TASK REQUIREMENTS: Give back only the lines in the records below from the one with "stretch=(1.0, 1.0, 0.22))" to the one with "stretch=(1.0, 1.0, 0.10))", both inclusive, word for word.

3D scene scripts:

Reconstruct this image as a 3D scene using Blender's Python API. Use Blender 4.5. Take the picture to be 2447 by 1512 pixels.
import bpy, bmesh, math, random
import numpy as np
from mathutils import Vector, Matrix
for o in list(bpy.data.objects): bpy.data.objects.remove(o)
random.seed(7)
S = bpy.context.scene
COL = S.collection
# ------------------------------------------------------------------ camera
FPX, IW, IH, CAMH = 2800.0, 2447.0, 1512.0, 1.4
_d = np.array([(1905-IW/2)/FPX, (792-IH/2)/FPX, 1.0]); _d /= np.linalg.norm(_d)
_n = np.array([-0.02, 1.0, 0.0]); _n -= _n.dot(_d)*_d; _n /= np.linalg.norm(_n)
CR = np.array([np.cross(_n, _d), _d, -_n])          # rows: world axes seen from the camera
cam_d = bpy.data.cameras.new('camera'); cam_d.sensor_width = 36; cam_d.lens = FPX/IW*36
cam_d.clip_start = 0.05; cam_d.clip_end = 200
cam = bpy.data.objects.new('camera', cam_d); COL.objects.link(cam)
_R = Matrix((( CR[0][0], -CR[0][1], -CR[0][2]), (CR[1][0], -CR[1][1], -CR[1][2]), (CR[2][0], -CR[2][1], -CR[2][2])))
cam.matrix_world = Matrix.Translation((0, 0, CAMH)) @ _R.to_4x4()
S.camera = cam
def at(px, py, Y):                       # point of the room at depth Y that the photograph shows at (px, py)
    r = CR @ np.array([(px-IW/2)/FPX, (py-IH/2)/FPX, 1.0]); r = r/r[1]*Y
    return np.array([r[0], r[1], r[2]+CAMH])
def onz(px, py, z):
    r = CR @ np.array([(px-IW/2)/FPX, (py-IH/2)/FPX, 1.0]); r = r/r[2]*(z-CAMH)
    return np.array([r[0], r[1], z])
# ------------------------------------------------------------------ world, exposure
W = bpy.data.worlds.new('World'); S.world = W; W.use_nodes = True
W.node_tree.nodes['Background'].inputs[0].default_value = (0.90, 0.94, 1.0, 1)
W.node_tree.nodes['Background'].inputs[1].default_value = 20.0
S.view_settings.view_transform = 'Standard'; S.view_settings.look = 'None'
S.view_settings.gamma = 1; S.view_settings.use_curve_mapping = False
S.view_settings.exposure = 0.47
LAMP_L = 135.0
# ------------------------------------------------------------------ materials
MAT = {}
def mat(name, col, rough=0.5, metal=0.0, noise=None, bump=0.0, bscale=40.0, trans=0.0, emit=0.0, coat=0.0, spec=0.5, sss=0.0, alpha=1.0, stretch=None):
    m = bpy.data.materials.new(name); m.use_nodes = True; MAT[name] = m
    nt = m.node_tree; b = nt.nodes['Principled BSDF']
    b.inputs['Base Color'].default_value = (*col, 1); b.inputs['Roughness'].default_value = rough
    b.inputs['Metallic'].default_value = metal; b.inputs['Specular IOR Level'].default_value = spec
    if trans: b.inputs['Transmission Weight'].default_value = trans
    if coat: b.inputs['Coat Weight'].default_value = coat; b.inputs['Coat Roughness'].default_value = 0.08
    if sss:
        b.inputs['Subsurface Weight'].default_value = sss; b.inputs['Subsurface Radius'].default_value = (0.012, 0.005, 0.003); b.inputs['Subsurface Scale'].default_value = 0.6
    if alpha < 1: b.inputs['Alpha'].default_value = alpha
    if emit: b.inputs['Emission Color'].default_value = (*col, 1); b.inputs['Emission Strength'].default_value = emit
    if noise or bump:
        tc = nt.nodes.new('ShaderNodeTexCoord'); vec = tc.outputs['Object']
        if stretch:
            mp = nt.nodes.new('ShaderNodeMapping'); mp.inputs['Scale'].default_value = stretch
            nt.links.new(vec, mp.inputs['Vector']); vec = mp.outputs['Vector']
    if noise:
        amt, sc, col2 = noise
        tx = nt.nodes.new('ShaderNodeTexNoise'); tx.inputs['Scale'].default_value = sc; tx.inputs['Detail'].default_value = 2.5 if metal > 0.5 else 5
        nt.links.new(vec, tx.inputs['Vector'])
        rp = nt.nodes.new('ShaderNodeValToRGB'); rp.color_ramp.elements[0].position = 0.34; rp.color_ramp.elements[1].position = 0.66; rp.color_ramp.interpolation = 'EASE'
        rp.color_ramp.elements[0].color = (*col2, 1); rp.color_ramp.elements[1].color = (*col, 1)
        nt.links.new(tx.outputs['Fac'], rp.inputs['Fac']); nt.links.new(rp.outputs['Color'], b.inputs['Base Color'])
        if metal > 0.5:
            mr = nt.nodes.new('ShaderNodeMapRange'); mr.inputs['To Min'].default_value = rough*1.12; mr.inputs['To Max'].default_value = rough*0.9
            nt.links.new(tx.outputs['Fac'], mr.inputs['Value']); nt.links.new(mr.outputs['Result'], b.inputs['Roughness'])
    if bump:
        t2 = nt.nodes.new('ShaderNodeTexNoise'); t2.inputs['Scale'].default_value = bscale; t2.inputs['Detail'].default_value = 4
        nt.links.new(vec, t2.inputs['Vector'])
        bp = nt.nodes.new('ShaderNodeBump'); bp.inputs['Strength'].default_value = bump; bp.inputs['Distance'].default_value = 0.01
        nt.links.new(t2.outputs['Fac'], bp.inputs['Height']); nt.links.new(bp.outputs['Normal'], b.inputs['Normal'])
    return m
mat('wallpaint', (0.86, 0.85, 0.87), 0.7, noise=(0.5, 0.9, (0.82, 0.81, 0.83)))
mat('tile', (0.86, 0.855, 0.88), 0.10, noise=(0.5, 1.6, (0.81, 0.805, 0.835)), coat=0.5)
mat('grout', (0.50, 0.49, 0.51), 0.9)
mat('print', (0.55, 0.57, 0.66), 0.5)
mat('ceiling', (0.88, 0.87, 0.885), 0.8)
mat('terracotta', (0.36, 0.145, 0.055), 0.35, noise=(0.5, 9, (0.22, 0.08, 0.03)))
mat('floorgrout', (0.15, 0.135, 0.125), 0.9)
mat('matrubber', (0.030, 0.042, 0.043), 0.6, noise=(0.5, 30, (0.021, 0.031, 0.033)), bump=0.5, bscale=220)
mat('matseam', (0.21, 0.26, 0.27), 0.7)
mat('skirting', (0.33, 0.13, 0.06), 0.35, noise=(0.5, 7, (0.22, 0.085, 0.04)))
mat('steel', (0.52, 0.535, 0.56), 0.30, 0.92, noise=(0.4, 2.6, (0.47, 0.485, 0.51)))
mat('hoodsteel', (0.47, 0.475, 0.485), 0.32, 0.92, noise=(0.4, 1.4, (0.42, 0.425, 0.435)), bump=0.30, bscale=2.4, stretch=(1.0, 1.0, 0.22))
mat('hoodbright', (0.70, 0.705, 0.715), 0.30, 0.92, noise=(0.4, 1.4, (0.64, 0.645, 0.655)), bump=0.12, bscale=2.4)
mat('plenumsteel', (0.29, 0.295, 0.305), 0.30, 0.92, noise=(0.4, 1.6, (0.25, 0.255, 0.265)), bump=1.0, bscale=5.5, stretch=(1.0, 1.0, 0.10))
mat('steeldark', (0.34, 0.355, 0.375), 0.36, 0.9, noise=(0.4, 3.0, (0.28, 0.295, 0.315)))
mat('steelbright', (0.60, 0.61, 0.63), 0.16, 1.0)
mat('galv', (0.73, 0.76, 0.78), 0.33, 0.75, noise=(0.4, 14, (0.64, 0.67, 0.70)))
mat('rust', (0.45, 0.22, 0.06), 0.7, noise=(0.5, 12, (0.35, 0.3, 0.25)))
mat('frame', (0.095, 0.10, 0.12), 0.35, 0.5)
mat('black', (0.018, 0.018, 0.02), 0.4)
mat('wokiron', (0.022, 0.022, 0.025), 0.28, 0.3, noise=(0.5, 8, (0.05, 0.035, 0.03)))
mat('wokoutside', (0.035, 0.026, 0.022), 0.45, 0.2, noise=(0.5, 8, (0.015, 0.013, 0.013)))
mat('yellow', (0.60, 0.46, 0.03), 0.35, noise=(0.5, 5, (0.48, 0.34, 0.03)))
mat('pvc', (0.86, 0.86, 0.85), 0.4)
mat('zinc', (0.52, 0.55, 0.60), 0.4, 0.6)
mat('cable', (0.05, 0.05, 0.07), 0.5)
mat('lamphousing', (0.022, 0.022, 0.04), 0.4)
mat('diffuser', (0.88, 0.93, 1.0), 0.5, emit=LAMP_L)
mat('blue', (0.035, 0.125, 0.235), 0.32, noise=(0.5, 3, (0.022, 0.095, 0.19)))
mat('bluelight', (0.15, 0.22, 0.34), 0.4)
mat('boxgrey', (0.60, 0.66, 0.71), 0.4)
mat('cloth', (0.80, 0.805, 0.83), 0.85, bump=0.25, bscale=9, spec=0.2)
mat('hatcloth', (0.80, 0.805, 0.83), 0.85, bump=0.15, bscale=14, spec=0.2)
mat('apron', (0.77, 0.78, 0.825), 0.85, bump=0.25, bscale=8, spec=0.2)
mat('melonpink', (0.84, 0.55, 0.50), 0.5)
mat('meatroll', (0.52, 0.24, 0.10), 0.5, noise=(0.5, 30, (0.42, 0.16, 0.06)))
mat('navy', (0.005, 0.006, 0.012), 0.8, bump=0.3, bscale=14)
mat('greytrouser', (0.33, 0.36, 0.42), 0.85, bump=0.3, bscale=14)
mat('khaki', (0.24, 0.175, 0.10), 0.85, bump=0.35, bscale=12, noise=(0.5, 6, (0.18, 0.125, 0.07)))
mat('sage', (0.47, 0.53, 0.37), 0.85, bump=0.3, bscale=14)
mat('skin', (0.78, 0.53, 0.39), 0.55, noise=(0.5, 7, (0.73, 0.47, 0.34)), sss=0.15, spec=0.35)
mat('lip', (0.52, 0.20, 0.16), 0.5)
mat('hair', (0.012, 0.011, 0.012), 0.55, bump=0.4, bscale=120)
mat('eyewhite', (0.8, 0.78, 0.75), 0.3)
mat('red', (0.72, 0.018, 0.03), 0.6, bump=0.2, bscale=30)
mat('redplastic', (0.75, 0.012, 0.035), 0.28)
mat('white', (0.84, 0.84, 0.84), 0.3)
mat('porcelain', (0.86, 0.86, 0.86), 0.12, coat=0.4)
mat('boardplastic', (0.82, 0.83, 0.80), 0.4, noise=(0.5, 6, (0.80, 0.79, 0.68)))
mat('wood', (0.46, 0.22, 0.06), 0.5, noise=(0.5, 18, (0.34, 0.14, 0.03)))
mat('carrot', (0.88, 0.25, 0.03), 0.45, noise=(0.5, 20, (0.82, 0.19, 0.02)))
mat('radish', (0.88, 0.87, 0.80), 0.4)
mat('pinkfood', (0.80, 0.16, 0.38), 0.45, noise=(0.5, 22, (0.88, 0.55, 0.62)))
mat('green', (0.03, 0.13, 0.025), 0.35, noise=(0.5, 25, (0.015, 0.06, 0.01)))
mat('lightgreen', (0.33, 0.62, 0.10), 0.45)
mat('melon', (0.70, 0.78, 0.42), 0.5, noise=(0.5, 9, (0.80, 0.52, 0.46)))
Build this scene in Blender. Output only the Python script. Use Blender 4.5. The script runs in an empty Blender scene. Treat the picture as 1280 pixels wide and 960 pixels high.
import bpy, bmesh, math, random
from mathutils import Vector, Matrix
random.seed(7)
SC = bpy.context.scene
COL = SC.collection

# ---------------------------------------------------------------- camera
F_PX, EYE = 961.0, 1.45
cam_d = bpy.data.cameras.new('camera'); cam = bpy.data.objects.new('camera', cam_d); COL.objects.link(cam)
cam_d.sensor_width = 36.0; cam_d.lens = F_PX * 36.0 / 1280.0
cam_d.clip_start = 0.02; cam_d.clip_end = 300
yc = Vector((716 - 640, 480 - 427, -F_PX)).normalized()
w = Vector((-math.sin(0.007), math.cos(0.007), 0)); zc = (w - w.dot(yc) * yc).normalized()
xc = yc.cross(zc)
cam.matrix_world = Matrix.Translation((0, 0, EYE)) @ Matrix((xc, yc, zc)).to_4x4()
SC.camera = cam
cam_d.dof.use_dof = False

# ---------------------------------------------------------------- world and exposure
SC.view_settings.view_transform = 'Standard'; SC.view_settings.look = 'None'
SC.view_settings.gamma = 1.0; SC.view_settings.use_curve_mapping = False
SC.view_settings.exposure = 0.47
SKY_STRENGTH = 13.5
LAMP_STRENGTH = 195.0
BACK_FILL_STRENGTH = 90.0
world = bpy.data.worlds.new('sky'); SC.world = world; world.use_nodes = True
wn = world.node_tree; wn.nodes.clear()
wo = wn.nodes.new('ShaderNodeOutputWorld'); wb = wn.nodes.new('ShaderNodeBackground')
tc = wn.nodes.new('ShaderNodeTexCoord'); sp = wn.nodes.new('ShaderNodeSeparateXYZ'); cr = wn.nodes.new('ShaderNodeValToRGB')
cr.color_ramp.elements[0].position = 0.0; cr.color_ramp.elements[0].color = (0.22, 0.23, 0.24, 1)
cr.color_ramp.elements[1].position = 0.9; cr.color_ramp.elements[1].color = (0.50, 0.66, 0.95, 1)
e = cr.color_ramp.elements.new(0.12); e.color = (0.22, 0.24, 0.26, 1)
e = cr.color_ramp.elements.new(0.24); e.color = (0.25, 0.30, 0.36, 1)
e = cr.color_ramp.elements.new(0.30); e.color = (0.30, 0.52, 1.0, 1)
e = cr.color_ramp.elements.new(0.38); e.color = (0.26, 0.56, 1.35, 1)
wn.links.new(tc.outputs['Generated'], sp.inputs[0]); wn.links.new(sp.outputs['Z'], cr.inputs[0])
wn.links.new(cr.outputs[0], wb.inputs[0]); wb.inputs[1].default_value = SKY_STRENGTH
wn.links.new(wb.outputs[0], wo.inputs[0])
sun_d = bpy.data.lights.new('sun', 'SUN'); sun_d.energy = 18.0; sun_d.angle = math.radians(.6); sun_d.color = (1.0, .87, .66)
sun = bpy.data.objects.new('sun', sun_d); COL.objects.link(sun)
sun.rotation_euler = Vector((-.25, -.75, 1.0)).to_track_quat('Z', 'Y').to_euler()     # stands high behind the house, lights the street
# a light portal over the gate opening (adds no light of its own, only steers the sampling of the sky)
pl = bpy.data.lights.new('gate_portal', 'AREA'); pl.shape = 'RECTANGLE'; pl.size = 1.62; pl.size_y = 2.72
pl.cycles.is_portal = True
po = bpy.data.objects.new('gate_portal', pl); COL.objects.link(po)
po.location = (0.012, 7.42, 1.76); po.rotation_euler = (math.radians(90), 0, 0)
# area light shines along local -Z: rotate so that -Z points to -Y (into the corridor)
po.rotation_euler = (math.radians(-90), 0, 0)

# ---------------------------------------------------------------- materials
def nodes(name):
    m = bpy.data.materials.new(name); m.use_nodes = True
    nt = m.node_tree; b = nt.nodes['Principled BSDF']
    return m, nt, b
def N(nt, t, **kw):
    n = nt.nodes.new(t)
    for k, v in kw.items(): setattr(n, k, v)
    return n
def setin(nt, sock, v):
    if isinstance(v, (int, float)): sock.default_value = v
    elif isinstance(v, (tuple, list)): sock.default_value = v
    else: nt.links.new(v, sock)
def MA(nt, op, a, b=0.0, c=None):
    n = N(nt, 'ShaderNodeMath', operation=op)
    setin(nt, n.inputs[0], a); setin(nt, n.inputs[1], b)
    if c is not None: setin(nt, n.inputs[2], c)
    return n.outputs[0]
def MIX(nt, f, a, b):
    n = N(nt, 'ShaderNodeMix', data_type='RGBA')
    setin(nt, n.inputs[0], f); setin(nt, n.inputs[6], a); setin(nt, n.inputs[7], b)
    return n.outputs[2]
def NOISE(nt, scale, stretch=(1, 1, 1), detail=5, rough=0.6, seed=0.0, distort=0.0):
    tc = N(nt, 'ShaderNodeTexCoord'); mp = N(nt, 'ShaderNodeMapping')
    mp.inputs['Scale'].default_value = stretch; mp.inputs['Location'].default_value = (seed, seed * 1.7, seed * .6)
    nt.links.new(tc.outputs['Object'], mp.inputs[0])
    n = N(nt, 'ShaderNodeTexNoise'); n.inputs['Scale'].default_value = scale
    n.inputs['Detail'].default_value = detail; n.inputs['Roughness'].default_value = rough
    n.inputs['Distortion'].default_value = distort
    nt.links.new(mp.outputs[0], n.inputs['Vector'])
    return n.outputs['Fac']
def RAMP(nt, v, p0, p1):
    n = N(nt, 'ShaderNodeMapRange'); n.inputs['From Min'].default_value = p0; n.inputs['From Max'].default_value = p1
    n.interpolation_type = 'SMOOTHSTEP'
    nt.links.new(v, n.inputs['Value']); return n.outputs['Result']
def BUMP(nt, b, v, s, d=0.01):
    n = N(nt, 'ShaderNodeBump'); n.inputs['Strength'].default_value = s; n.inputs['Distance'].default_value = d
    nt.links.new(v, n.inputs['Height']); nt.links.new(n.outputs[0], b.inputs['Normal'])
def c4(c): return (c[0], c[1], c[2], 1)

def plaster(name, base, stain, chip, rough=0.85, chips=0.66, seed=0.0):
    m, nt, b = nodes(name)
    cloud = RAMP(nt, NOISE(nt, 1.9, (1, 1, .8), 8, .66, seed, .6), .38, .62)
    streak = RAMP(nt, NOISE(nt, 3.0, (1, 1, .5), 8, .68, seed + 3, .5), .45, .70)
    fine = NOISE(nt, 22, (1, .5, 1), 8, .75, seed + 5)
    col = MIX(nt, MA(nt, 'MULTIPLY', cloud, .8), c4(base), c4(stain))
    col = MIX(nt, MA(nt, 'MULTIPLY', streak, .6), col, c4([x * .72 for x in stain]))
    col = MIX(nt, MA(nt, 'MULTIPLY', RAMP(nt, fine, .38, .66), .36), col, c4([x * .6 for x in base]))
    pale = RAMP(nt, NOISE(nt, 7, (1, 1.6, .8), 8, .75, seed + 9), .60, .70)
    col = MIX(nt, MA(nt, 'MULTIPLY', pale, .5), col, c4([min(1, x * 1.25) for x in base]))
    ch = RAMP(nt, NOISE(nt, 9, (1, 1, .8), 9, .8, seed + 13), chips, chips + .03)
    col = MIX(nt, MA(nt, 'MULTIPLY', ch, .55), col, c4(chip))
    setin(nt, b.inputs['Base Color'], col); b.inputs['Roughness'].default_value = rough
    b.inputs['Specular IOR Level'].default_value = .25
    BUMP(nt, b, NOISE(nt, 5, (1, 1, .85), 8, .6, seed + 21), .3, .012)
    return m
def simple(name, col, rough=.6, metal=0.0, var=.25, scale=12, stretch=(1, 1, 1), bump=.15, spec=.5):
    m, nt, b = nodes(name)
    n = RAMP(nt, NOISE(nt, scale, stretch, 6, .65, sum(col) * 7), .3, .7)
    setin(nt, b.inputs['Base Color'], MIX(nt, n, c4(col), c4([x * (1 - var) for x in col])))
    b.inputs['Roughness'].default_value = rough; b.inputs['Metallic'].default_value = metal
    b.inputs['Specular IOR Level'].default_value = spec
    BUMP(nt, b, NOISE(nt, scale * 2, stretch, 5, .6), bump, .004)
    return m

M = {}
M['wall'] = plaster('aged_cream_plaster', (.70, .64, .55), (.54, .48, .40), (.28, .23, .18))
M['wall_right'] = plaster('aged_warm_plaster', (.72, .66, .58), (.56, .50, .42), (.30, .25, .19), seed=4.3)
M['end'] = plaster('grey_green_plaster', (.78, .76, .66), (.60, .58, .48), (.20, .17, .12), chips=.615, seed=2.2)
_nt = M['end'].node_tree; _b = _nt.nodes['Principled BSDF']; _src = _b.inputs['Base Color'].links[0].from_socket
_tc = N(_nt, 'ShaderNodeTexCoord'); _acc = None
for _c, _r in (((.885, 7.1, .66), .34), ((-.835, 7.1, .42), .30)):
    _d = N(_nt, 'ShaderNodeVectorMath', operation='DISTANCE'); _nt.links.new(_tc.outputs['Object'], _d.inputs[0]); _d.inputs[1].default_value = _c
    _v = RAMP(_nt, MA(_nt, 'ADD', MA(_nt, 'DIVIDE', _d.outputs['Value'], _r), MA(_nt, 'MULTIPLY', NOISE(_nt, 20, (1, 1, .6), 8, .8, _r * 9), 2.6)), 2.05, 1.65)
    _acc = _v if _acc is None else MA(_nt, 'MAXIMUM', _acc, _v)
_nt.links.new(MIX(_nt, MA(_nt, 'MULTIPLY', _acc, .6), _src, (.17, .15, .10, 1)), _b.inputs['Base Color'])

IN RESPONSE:
mat('hoodsteel', (0.47, 0.475, 0.485), 0.32, 0.92, noise=(0.4, 1.4, (0.42, 0.425, 0.435)), bump=0.30, bscale=2.4, stretch=(1.0, 1.0, 0.22))
mat('hoodbright', (0.70, 0.705, 0.715), 0.30, 0.92, noise=(0.4, 1.4, (0.64, 0.645, 0.655)), bump=0.12, bscale=2.4)
mat('plenumsteel', (0.29, 0.295, 0.305), 0.30, 0.92, noise=(0.4, 1.6, (0.25, 0.255, 0.265)), bump=1.0, bscale=5.5, stretch=(1.0, 1.0, 0.10))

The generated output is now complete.